Business Definitions Flashcards
Wholesaler
A person or company that sells goods in large quantities at low prices, typically to retailers.
Distributor
An agent who supplies goods to stores and other businesses that sell to consumers.
Retailer
A person or business that sells goods to the public in relatively small quantities for use or consumption rather than for resale.
Consumer price index data
Data that is an indication of economic health, signaling inflationary and deflationary forces and possible changes in consumer spending habits.
Regulatory environment
Set of taxes, rules, and laws or regulations that businesses must adhere to.
Vertical market
One in which all of your customers are in one particular industry, regardless of where in the food chain they are. For example, the site Noodle.org is a vertical search engine for the education industry. It doesn’t matter if you’re looking for a kindergarten class, an Ivy League college, or an adult education polka dancing course, it covers its industry top to bottom.
Horizontal market
One in which all of your customers use your product to do the same thing, regardless of what industry they are in. For example, Google.com is a search engine that can be used to find polka classes… as well as ball bearings and hippopotami.
RFP
Request for proposal
Product differentiation
The process of distinguishing a product or service from others, to make it more attractive to a particular target market. This involves differentiating it from competitors’ products as well as a firm’s own products.
i.e. global furniture company vary sofa fabrics and dimensions to fit local market tastes
Stakeholder
A member of “groups without whose support the organization would cease to exist”
Customers Employees Investors Suppliers Communities Governments
Value Proposition
The promise of value to be delivered, communicated and acknowledged.
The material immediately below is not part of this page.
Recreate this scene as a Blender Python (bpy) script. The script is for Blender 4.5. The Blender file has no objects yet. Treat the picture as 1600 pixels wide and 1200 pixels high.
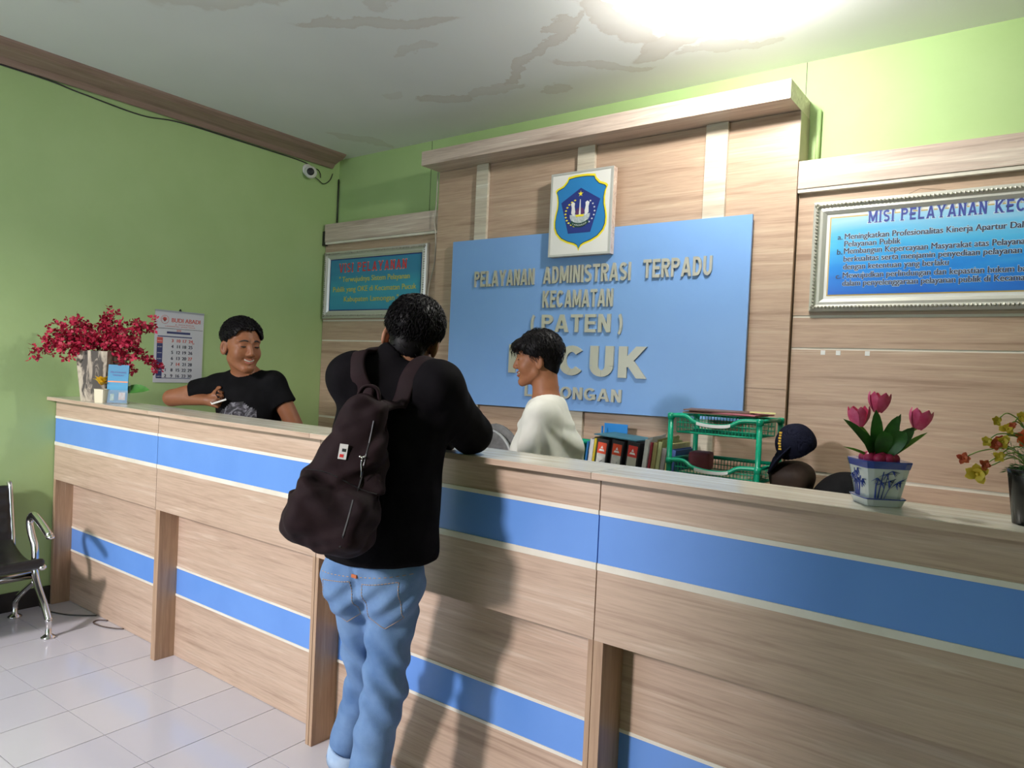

Innovation, service, or feature that makes a company product attractive to customers.
Weighted Mean
Similar to an ordinary arithmetic mean, except that instead of each of the data points contributing equally to the final average, some data points contribute more than others.
Median
The median is the value separating the higher half from the lower half of a data sample. For a data set, it may be thought of as the “middle” value. For example, in the data set {1, 3, 3, 6, 7, 8, 9}, the median is 6, the fourth largest, and also the fourth smallest, number in the sample.
Unweighted mean
Finding the average
Matrixed organization
company structure in which the reporting relationships are set up as a grid, or matrix, rather than in the traditional hierarchy. In other words, employees have dual reporting relationships - generally to both a functional manager and a product manager.